Keep only those lines of the records that include the string "pixels".

━━━━━ MATERIAL ━━━━━

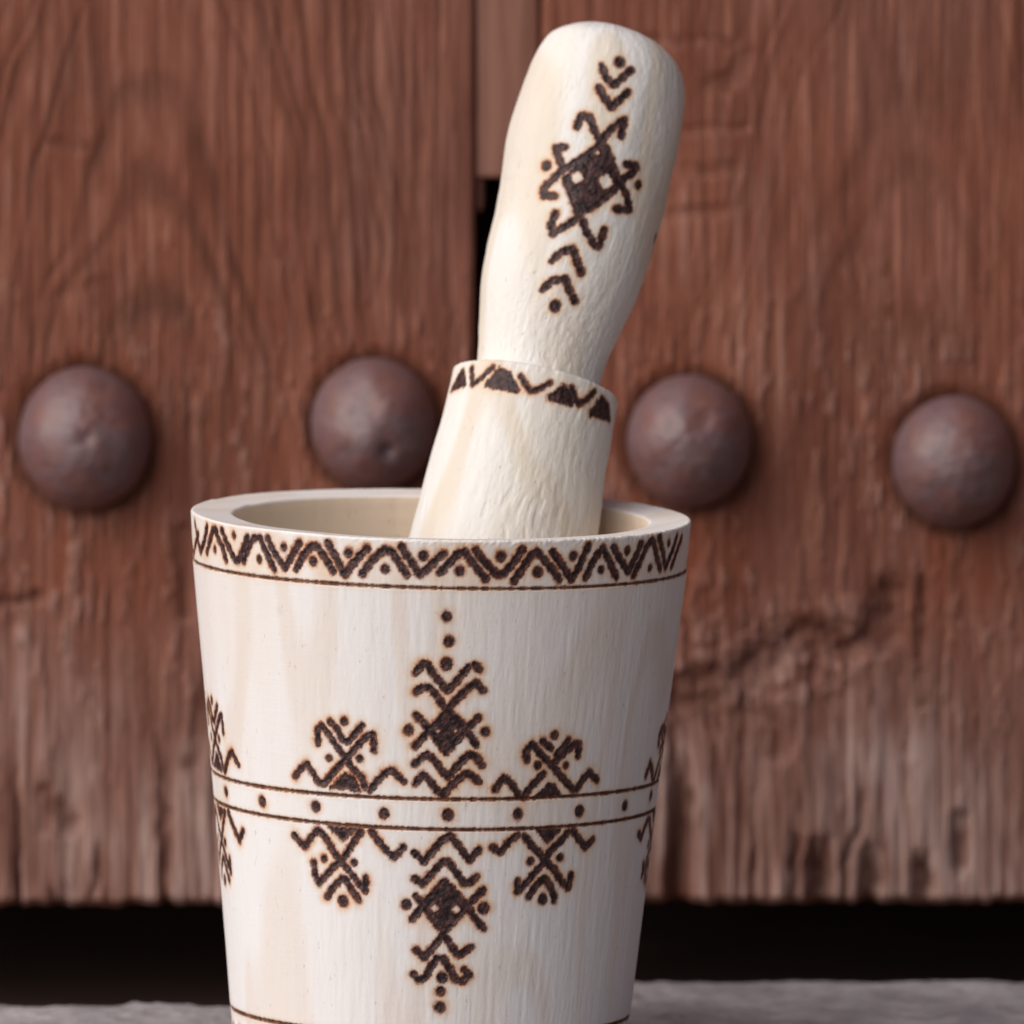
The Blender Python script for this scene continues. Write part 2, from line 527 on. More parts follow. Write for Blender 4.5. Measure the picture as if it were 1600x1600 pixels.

━━━━━
━━━━━ MATERIAL ━━━━━

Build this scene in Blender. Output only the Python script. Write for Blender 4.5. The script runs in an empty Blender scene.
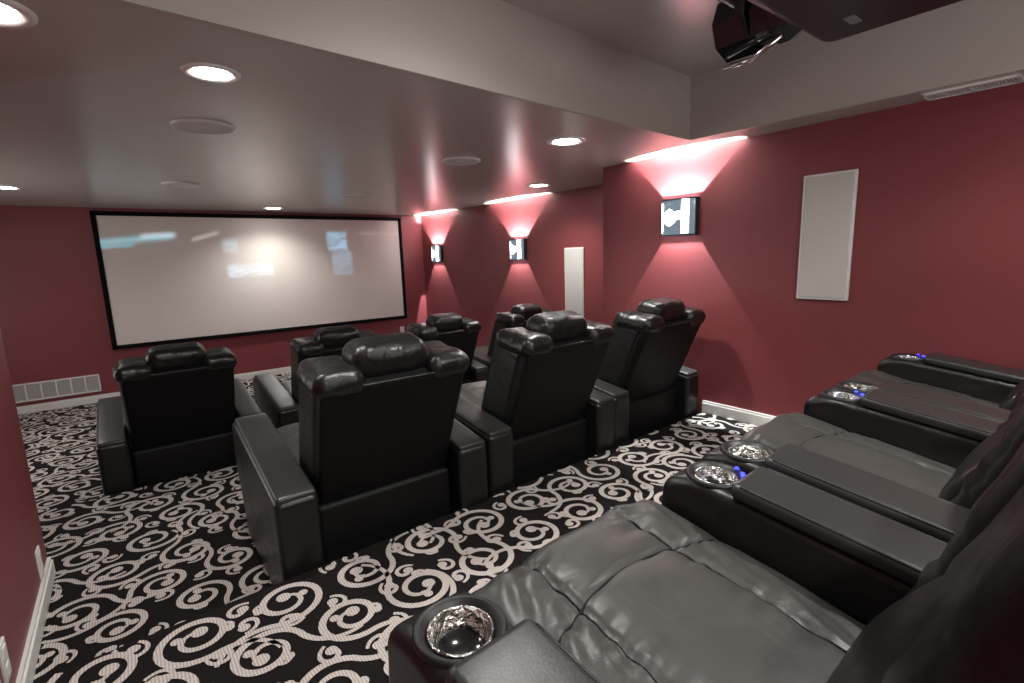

━━━━━
━━━━━ MATERIAL ━━━━━

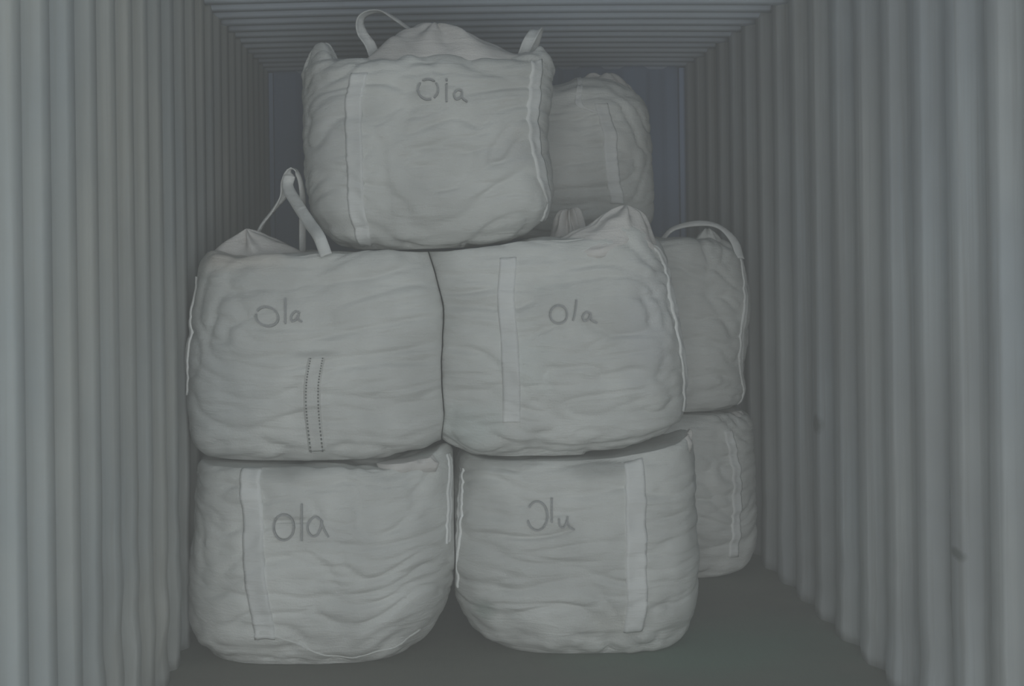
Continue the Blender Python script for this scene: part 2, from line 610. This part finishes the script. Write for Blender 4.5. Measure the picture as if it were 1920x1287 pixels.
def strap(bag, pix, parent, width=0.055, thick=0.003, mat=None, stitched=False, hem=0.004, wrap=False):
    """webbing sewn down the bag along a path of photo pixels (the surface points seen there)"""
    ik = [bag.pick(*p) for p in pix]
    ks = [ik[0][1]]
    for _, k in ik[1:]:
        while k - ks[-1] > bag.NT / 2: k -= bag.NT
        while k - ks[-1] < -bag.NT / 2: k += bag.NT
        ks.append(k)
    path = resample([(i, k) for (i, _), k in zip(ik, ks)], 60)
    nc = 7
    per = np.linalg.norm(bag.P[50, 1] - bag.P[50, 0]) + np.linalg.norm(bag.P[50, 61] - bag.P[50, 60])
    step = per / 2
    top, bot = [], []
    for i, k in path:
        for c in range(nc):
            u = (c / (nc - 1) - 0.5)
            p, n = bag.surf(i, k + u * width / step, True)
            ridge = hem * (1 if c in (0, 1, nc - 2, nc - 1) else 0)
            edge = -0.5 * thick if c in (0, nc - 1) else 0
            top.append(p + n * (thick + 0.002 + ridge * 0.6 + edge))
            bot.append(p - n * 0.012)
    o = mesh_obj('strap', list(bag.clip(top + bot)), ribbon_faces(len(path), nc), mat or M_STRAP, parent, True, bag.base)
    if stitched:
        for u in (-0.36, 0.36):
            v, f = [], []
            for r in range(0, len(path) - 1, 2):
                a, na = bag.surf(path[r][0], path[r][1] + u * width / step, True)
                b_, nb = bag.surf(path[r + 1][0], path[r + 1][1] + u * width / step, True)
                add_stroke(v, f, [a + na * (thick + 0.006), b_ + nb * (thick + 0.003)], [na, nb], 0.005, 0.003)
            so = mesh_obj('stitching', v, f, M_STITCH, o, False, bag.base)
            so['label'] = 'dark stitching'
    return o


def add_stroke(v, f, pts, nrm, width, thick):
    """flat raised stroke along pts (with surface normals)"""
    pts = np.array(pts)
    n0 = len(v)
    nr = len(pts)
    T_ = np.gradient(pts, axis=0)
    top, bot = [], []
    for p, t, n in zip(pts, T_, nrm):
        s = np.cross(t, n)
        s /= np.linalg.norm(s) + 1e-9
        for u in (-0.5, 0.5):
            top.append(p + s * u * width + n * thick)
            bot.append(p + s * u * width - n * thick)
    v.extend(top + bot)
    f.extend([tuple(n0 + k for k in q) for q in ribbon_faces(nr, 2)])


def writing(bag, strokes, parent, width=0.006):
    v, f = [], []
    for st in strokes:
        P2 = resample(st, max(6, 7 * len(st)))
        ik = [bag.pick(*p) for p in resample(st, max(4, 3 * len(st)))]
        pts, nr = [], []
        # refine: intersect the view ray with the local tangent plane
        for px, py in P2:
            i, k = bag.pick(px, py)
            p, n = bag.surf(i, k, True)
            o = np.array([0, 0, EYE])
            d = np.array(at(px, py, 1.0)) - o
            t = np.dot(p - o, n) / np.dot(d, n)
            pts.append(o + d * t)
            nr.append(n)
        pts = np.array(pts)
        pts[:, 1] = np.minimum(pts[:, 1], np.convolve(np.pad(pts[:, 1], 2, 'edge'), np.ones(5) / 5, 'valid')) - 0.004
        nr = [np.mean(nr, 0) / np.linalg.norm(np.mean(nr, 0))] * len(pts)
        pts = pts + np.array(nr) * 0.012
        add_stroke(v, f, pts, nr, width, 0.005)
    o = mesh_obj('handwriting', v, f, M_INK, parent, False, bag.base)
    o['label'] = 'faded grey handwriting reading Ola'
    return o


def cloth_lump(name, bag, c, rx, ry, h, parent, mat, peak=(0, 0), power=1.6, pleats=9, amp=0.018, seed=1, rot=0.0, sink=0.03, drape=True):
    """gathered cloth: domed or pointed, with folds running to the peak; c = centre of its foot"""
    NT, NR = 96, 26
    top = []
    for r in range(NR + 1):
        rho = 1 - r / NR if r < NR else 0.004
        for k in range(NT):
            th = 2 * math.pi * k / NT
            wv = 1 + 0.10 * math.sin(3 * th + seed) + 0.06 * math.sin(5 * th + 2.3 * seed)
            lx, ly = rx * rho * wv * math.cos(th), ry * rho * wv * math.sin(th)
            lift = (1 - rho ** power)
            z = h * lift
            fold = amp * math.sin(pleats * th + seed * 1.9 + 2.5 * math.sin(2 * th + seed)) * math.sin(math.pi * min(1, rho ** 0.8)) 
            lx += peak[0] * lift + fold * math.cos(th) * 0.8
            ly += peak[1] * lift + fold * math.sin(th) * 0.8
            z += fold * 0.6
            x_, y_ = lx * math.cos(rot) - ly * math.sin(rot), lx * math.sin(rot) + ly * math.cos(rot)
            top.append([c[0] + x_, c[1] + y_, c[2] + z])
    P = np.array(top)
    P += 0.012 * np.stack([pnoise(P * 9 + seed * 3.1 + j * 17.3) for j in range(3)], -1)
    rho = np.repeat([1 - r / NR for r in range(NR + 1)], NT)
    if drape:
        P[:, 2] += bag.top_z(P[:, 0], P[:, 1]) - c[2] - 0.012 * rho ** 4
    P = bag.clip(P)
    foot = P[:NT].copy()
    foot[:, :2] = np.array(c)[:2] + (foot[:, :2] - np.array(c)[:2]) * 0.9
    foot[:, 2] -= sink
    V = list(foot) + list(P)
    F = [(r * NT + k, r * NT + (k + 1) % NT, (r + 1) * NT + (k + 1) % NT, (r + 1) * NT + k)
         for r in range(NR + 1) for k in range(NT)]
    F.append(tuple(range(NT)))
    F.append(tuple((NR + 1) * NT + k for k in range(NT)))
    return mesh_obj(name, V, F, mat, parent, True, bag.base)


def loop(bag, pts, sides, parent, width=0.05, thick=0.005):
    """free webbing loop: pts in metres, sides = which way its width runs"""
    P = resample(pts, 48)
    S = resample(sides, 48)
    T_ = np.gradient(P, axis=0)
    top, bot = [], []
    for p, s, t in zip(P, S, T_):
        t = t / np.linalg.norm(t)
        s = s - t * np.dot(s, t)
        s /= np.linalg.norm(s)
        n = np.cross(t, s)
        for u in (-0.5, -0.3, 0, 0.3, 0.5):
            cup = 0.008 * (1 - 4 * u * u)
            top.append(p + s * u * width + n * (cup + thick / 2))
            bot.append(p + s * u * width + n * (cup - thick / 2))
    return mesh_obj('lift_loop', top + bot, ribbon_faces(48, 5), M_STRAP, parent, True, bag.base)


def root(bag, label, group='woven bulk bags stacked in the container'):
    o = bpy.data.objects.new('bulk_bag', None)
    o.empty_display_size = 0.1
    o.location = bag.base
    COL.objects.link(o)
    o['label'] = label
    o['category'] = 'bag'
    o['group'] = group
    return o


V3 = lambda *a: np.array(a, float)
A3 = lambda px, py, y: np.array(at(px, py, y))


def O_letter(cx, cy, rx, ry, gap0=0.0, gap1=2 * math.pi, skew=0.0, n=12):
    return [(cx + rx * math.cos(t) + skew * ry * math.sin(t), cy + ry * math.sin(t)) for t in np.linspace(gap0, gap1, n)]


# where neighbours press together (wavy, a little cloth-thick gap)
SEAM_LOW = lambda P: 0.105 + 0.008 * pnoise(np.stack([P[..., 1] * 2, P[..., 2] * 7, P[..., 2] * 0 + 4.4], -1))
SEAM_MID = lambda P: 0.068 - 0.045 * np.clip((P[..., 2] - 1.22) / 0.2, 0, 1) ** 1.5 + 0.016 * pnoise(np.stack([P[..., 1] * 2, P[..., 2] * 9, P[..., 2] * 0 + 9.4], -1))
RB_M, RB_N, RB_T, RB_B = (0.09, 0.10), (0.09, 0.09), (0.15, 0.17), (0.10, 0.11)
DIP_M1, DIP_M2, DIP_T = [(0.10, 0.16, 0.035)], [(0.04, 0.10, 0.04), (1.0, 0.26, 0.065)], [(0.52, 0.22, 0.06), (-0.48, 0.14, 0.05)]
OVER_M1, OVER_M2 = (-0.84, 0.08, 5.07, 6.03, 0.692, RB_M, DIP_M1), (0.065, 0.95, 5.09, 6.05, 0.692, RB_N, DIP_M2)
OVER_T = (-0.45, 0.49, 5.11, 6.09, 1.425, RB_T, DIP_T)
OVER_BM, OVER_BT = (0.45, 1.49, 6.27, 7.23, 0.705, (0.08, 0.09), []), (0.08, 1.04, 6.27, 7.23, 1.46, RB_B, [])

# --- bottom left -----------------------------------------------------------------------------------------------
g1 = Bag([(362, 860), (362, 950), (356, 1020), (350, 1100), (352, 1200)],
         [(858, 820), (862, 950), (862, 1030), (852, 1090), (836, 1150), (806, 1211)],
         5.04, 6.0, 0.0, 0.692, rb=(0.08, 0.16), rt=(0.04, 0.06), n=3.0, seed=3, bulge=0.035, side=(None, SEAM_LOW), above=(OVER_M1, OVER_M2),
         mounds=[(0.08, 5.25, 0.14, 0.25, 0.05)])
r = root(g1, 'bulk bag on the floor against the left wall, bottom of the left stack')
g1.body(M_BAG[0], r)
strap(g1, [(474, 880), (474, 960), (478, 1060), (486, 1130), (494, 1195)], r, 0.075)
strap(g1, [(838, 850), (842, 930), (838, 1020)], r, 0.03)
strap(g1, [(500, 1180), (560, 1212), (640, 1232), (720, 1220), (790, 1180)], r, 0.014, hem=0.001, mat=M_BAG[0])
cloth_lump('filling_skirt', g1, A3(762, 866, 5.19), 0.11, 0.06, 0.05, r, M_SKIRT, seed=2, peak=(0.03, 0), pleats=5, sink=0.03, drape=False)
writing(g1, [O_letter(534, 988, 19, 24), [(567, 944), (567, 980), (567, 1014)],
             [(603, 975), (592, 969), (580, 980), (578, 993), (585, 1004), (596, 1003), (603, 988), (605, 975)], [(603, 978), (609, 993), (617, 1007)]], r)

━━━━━

| REPLY TO THE EXERCISE |
The Blender Python script for this scene continues. Write part 2, from line 527 on. More parts follow. Write for Blender 4.5. Measure the picture as if it were 1600x1600 pixels.
Continue the Blender Python script for this scene: part 2, from line 610. This part finishes the script. Write for Blender 4.5. Measure the picture as if it were 1920x1287 pixels.
    """webbing sewn down the bag along a path of photo pixels (the surface points seen there)"""